This is probably the most unique bookstore I've ever been to (if not ever, then a very long time). It is quintessential New Orleans and absolute gem. On top of incredible architecture, the book selection is amazing. They have everything from beautifully reprinted classics to great new authors, and everything in between.
Below are pages from their website:
About Faulkner House Books
Established fifteen years ago on William Faulkner’s birthday, September 25, Faulkner House Books has been a full-service new and used book store serving the New Orleans, Louisiana, area and customers around the world.
Faulkner House Books
Faulkner House Books is located at 624 Pirate’s Alley in the heart of New Orleans’ beautiful and historic French Quarter, just off Jackson Square, behind the Cabildo and opposite St. Louis Cathedral’s rear garden.

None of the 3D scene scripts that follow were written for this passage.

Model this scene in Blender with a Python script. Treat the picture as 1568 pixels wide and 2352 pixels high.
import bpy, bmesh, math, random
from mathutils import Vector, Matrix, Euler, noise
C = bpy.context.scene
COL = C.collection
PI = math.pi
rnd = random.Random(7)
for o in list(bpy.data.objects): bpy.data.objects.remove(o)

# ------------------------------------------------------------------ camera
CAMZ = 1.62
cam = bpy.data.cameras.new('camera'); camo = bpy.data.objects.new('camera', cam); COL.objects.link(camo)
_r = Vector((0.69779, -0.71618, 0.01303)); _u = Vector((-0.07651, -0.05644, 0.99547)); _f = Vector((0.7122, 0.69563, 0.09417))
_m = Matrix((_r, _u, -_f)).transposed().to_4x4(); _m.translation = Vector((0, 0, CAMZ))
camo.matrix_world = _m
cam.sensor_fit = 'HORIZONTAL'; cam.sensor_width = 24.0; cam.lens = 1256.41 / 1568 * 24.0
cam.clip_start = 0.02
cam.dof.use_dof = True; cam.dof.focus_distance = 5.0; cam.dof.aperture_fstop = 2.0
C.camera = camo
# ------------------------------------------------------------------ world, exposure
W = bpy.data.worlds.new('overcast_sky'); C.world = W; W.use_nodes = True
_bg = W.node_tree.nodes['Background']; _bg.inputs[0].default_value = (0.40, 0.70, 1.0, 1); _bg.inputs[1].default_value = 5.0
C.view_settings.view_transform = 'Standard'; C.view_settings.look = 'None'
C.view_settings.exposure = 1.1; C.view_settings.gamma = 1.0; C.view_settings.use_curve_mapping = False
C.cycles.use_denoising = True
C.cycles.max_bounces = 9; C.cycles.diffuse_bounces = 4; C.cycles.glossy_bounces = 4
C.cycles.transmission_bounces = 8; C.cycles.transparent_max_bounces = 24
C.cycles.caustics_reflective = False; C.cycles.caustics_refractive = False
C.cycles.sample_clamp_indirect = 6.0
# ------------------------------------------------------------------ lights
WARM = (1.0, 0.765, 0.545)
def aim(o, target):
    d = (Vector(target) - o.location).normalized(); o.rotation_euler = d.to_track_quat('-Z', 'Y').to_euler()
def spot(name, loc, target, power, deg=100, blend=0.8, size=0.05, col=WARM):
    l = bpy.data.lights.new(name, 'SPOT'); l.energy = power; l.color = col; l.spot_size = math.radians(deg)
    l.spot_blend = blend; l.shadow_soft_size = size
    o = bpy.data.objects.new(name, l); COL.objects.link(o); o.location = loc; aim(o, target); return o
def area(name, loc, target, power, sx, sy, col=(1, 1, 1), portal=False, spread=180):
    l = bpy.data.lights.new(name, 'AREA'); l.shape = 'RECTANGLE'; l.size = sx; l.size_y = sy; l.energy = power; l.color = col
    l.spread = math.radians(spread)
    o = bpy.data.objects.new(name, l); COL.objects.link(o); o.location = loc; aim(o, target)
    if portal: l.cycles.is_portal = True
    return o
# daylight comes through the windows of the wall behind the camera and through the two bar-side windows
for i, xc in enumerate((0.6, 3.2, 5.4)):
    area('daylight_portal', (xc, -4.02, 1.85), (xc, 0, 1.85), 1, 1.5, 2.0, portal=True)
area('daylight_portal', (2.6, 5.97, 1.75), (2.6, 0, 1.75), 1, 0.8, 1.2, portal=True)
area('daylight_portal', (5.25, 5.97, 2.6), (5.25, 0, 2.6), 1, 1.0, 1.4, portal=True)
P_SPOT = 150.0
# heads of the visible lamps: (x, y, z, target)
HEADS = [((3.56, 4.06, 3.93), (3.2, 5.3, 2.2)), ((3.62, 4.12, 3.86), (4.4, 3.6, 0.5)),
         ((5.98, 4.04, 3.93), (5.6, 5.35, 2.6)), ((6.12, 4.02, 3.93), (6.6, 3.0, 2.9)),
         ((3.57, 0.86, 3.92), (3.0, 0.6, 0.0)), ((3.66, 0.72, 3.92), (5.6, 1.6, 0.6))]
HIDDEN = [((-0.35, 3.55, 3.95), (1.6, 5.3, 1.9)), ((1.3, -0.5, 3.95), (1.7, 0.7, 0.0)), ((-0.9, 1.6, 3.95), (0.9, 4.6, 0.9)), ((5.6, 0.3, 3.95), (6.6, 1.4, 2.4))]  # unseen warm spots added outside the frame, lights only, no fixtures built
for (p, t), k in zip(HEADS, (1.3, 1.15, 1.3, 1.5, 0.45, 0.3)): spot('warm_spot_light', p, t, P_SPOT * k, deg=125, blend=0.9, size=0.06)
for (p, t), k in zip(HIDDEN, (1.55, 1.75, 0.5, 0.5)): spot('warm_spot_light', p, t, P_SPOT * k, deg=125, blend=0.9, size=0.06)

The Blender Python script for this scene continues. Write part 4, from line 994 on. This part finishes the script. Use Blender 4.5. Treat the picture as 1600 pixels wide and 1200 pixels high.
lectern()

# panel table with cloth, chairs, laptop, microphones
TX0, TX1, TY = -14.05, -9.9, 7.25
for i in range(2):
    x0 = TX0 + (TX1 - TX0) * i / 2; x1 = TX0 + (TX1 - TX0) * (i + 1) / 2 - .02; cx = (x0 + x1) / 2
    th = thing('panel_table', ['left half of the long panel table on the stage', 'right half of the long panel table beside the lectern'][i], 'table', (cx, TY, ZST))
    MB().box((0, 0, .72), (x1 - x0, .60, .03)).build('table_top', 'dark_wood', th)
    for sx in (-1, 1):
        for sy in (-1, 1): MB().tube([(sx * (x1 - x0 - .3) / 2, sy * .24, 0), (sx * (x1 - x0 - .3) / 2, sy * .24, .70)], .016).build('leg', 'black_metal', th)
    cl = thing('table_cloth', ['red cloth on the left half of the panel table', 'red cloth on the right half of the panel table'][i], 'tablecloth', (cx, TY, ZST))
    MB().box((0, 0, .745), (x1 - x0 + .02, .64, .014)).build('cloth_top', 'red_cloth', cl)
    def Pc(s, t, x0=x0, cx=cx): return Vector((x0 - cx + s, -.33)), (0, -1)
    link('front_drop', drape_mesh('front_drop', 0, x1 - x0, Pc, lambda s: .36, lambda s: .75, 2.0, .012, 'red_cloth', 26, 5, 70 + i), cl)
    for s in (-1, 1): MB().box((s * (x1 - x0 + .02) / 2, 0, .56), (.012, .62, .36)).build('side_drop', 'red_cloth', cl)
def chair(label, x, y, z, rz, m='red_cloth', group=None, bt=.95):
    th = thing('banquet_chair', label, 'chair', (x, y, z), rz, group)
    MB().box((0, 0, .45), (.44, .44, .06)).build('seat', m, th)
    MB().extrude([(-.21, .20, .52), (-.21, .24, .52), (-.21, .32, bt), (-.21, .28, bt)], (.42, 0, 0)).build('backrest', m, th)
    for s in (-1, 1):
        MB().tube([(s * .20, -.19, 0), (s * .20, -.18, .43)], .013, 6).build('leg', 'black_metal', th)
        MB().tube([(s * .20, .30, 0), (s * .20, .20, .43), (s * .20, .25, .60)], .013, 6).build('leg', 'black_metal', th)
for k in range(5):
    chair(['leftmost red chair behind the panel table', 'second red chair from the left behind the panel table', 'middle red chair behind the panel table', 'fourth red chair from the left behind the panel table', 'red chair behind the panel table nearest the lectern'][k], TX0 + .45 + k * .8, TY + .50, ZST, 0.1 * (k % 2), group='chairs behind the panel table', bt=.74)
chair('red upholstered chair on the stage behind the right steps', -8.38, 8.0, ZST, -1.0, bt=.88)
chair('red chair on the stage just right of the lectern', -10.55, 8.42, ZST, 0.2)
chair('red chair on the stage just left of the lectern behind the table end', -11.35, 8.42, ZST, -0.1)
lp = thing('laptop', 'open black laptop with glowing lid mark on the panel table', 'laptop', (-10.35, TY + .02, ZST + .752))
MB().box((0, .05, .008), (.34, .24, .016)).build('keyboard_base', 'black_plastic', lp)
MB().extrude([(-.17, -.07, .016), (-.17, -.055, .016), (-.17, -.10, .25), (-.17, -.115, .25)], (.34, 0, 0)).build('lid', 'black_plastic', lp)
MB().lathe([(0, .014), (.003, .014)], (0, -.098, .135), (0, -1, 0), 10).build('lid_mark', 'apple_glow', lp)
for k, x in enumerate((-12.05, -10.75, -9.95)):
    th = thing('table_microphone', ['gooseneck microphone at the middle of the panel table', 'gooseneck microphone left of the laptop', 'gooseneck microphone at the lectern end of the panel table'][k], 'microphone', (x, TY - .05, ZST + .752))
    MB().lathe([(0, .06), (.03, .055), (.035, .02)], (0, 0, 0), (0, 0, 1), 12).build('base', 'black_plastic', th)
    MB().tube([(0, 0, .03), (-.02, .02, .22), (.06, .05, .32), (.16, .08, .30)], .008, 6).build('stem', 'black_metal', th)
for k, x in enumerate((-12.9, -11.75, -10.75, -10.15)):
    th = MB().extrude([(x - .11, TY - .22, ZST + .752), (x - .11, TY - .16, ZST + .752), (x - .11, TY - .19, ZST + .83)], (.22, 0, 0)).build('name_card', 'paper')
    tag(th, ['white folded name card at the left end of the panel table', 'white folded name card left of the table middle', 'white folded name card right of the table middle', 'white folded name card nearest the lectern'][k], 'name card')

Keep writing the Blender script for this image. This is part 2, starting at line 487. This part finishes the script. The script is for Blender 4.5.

Owned and operated by attorney Joseph J. DeSalvo Jr., Faulkner House Books is a sanctuary for fine literature and rare editions, including, of course, books by and about Mr. Faulkner. Frequently featured in the national news media, Faulkner House Books has been described by both collectors and writers as America’s most charming book store. Newcomers to the book store find the owner and managers knowledgeable, helpful, and hospitable.
Specialties
Bookstore interior
In addition to William Faulkner, our specialties include Tennessee Williams, Walker Percy, Modern First Editions, Southern Americana with an emphasis on New Orleans and Louisiana-related titles, and Johnsoniana.
We welcome special requests and do custom searches. There are thousands of additional titles in our open shop and off-site warehouses that are not yet on this Web site. In addition, our dedicated staff members make several book-buying trips a year, in the United States and abroad.
Be sure to let us know about your special requests, and we will keep a sharp lookout for you!
A Literary Landmark
Faulkner House is a national literary landmark. The 27-year-old future Nobel Laureate William Faulkner rented rooms on the ground floor in 1925, the same space that houses the bookstore today. Faulkner arrived in New Orleans as an unsung poet and by the time he left for France a year later, he was well on his way to becoming America’s most famous novelist.
Plaque outside of bookstore
Mentored by his neighbor Sherwood Anderson, who convinced him to shift his focus from poetry to prose, he had written and published his first novel, Soldiers’ Pay, within a year of arriving. To support himself, he wrote a series of poetic sketches about New Orleans, which later were collected in New Orleans Sketches. Faulkner’s first work was published by a New Orleans journal, The Double Dealer, founded by a group of talented New Orleans poets in response to H. L. Mencken's description of New Orleans as a cultural wasteland.
The journal was active for several years and also published the early work of Hemingway, Dos Passos, Sherwood Anderson and other authors who later became famous. Faulkner sub-leased the ground floor from William Spratling, the famous artist, jewelry designer, and architect, who later went on to regenerate the silver industry in Mexico at Taxco. Spratling himself was leasing the whole house from a Creole family. While living on Pirate’s Alley, Faulkner and Spratling produced a book satirizing their friends, Sherwood Anderson And Other Famous Creoles. New Orleans also provided inspiration for the future novels Mosquitoes, The Wild Palms, Absalom! Absalom!, and Pylon.